Der lockere Ton täuscht darüber hinweg, dass ein ganz anderes Thema einen Schatten auf Weltmeister Fury und das Wembley-Stadion wirft: Seine Verbindungen zu Daniel Kinahan, einem Iren, der nach Ansicht verschiedener Ermittlungsbehörden als Kopf eines Drogenkartells gilt, als wichtige Größe in der organisierten Kriminalität in Europa.

Kinahan selbst wies diese Vorwürfe stets zurück. Doch am 11. April setzte auch das US-Finanzministerium ihn und seine Familie auf die Sanktionsliste.

Enge Beziehung zu mutmaßlichem Drogenboss?

Tyson Fury war in Interviews zuletzt eher kurz abgebunden bis ungehalten, wenn er auf seine Beziehung zum mutmaßlichen Drogenboss angesprochen wurde. Dabei ist Daniel Kinahan nachgewiesenermaßen ein großer Förderer Furys, beide profitierten voneinander. Die von Kinahan gegründete Box-Management-Firma MTK sorgte mit für Furys Aufstieg in die Weltspitze - und Furys Erfolge machten MTK zu einem der wichtigsten Management- und Promotionunternehmen im Boxen auf der Welt.

2017 hat sich Kinahan offiziell aus dem Unternehmen zurückgezogen. Doch es gab auch danach immer wieder Fotos oder Social-Media-Postings, die auf eine weiterhin enge Beziehung der beiden hindeuten.

Tyson Fury dankte Kinahan beispielsweise 2020 in einem Videoposting dafür, dass er den lange ersehnten Kampf gegen den damals anderen britischen Schwergewichtschamp Anthony Joshua nach langem Gezerre eingetütet habe: "Großes Lob, Dan! Er hat es geschafft". Er habe kurz vor dem Video noch mit Kinahan telefoniert, sagte er damals im gleichen Clip.

Whyte-Kampf als Karriere-Endpunkt?

Der Kampf gegen Joshua fand nie statt, weil Fury aus Vertragsgründen einen dritten Kampf gegen Deontay Wilder bestreiten musste. Fury gegen Whyte ist sozusagen die "Lightversion" dieses größten Kampfes in der Geschichte des britischen Boxens.
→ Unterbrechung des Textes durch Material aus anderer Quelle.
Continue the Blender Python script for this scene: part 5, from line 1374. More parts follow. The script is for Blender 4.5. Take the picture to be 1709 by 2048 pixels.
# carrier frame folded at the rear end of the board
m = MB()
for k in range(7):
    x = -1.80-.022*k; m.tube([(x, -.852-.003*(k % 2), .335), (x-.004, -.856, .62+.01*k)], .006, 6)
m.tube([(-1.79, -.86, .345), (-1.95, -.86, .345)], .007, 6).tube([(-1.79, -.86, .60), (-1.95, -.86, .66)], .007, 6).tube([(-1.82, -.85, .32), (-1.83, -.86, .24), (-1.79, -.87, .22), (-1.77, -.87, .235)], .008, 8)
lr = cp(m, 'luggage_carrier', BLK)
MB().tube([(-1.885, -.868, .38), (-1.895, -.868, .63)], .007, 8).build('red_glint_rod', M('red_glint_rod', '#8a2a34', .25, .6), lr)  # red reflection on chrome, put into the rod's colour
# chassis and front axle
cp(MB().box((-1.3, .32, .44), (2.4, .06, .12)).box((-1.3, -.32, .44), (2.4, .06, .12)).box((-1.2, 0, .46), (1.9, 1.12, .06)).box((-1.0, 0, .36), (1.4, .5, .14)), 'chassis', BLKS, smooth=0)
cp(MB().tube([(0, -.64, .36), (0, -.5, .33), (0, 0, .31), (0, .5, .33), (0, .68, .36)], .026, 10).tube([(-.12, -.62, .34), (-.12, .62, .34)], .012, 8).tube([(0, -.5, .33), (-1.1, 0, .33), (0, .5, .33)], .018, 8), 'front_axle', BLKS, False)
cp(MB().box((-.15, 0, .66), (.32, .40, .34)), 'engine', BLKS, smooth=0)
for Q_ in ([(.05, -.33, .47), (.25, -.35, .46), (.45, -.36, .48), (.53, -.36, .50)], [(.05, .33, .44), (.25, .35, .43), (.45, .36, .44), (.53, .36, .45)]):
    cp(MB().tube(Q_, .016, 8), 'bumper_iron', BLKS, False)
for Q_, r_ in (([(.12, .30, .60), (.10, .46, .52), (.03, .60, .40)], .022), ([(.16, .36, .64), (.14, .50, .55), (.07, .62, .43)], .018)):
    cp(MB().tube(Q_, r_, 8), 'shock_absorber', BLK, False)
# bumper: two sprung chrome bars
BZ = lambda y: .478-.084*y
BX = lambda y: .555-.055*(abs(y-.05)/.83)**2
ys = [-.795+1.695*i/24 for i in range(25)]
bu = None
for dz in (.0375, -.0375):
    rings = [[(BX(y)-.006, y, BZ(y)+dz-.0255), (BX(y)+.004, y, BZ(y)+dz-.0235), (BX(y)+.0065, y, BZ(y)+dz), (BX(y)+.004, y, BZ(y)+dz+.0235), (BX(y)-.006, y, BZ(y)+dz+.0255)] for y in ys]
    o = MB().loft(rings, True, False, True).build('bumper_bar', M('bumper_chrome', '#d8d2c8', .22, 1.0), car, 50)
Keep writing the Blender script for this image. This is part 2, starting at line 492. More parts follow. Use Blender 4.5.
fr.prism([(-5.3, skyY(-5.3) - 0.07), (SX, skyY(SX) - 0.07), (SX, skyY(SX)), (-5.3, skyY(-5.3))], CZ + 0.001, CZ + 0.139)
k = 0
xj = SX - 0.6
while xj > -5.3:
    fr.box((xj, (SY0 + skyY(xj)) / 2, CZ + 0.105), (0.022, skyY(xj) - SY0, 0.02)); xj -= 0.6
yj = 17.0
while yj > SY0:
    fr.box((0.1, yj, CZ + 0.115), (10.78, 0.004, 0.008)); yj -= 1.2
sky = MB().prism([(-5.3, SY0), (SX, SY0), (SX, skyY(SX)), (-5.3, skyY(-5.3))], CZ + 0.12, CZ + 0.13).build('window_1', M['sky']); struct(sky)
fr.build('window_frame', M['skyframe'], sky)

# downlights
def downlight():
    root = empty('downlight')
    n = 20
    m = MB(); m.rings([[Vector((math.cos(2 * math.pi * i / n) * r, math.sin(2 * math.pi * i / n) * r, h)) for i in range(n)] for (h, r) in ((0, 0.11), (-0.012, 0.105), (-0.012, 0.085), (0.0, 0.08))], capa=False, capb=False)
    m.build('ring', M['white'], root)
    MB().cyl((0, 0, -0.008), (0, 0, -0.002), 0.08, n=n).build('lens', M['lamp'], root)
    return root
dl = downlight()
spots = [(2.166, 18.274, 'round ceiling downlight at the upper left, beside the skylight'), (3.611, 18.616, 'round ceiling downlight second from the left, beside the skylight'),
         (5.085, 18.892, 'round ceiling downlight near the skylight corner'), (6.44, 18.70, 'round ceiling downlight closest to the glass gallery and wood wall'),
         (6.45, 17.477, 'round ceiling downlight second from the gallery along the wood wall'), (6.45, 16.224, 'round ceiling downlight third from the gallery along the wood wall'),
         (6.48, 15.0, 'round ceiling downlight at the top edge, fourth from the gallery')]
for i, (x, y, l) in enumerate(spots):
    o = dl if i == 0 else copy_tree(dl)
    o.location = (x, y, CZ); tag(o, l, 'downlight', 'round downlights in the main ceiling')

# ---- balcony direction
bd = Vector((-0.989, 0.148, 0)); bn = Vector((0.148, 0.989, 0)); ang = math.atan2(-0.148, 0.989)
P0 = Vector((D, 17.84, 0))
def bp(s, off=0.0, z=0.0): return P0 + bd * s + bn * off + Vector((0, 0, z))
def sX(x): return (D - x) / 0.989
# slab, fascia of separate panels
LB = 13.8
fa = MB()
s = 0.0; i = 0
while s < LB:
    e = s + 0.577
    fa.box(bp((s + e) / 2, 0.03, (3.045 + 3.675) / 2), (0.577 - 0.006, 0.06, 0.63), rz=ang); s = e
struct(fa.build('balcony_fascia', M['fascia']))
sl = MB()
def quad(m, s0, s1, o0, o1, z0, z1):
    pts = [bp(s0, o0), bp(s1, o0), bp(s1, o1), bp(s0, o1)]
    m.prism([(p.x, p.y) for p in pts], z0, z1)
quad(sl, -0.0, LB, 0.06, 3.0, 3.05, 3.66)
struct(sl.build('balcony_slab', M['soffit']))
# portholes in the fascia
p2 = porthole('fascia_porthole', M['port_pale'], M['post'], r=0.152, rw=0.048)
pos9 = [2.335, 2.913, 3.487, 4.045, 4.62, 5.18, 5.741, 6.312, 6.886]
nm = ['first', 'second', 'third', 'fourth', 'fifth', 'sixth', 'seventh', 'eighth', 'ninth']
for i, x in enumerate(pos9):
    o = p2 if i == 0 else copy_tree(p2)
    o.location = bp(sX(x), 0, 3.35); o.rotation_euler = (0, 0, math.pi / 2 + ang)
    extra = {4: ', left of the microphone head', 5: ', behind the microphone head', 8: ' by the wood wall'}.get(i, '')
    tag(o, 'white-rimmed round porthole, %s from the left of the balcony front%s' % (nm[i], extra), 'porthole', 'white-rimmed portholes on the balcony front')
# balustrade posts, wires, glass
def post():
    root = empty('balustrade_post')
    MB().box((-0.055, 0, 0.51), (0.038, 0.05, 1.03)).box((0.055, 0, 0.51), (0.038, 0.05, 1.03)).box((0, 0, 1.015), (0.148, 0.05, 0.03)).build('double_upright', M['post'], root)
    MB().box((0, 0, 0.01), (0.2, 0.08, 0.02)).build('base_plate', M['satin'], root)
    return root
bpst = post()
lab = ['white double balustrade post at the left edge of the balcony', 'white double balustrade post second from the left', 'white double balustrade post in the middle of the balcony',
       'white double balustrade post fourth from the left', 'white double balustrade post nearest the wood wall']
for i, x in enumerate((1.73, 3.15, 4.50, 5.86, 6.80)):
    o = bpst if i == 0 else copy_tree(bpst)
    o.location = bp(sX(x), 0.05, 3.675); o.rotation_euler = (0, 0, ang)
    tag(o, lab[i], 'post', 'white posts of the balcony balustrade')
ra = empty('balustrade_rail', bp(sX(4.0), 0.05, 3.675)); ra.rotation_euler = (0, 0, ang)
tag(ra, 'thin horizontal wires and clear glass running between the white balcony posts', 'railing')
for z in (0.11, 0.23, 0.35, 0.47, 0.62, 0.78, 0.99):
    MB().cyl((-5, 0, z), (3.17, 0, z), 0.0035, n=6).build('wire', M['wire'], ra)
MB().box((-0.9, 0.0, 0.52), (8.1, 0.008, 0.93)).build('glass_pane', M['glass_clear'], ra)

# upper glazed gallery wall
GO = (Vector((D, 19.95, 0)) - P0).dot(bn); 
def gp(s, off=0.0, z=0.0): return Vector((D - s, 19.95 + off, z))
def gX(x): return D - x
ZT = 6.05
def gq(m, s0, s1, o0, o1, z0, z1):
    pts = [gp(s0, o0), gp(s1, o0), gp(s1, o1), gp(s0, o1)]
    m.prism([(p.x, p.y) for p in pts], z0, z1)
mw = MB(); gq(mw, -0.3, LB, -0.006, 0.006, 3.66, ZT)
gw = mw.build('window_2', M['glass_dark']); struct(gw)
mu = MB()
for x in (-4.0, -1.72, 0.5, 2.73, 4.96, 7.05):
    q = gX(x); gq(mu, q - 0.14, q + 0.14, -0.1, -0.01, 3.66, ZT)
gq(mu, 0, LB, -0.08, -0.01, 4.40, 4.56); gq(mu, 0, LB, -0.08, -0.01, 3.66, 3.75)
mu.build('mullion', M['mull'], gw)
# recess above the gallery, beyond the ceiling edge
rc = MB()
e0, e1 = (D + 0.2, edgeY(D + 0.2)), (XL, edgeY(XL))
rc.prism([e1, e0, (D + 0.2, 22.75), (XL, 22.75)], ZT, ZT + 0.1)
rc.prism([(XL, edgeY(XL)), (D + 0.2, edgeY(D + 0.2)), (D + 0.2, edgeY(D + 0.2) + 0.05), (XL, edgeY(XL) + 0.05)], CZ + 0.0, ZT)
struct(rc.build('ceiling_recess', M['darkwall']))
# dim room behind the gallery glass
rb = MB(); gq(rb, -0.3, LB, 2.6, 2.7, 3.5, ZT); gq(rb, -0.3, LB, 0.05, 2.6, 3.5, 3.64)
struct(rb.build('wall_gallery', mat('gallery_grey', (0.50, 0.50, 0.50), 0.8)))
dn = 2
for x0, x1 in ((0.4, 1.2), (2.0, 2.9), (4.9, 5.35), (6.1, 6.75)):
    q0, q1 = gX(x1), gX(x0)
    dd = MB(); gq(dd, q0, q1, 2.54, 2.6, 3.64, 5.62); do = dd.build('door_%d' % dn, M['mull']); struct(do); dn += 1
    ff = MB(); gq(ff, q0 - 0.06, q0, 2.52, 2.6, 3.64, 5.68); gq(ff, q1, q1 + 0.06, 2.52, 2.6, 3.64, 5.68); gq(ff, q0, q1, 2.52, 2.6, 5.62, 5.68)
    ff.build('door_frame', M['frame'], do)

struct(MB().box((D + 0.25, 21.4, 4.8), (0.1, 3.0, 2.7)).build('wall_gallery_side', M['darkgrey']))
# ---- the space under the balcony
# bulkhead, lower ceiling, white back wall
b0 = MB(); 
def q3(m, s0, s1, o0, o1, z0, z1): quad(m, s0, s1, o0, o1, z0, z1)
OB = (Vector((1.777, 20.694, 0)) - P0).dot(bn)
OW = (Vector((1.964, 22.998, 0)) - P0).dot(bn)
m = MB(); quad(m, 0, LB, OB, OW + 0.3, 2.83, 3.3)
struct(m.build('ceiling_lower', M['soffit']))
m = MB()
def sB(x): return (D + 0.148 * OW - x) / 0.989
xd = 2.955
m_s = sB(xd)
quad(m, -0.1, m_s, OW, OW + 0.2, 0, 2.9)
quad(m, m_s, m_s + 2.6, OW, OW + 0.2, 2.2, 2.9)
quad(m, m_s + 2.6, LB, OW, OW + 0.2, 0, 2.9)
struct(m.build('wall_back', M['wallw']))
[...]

Und nach diesem Kampf soll für Fury Schluss sein, auch wenn der Vereinigungskampf gegen Alexander Usyk noch ausstehen würde. Der Ukrainer Usyk hält seit seinem Sieg gegen Anthony Joshua die Gürtel der Verbände WBA, WBO und IBF. Doch Fury beharrt auf seinem Abschied. Auch wenn er "weiß, dass mir niemand glaubt, weil sie alle denken, dass ich hinter Geld oder was auch immer her bin"

Fury: "150 Millionen Dollar auf der Bank, jung, gesund"

Klar, das muss der Vater von sechs Kindern auch nicht mehr sein. Zumindest, wenn man seinen eigenen Angaben Glauben schenken will: "150 Millionen Dollar auf der Bank, jung, gesund. Ich werde mir eine riesige Yacht im Ausland kaufen", sagte der Brite.

In die so entstehende Lücke würde der 34-jährige Whyte natürlich nur zu gerne stoßen: erst Fury vom Thron stoßen, dann selber groß rauskommen. Vom Kleinkriminellen zum Superstar. Geboren auf Jamaika, groß geworden auf den Straßen in der Nähe des Wembley-Stadions. In der Jugend angeschossen, niedergstochen, mit 13 bereits Papa. "Ich bin diese Art von Kämpfer, der alles tut, was er tun muss. Ich habe keine Angst, Risiken einzugehen -  ich bin mein ganzes Leben lang Risiken eingegangen." 

So oder so acht Millionen Dollar für Whyte

In jedem Fall bringt Whyte der bevorstehende Kampf gegen Fury acht Millionen Dollar ein. Ob es viel mehr wird, hängt vom Ausgang des Kampfes ab. Und davon, ob Fury wirklich abtritt. Ob das tatsächlich so kommt, weiß vermutlich nur der Champion selbst.